__GOAL OF THE EXERCISE__
Copy verbatim the material from its first line to the line that holds "R = math.radians", including that line.

__RAW DATA__
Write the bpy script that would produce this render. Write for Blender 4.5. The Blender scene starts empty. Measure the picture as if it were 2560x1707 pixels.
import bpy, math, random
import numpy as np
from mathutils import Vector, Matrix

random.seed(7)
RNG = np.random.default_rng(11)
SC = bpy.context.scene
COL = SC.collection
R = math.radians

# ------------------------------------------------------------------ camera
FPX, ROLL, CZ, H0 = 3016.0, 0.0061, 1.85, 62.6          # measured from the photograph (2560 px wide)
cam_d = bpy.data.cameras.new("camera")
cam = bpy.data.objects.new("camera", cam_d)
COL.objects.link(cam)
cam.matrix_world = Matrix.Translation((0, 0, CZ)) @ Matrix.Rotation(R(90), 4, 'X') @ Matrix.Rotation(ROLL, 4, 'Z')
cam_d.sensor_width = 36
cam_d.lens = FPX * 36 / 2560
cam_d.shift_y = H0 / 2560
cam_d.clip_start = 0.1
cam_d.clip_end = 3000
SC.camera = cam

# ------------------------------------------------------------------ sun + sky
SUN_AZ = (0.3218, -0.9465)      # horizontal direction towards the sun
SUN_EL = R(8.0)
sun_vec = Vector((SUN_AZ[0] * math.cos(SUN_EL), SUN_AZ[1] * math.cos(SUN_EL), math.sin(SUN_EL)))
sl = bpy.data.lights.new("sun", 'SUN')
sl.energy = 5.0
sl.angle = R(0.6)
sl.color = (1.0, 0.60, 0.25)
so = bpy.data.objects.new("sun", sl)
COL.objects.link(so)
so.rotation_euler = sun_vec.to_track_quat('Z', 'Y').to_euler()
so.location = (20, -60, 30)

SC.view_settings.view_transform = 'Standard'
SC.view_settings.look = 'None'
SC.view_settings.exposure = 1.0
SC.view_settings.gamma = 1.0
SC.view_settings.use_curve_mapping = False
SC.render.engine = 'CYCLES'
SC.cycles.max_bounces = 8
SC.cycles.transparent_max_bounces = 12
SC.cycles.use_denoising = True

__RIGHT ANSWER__
Write the bpy script that would produce this render. Write for Blender 4.5. The Blender scene starts empty. Measure the picture as if it were 2560x1707 pixels.
import bpy, math, random
import numpy as np
from mathutils import Vector, Matrix

random.seed(7)
RNG = np.random.default_rng(11)
SC = bpy.context.scene
COL = SC.collection
R = math.radians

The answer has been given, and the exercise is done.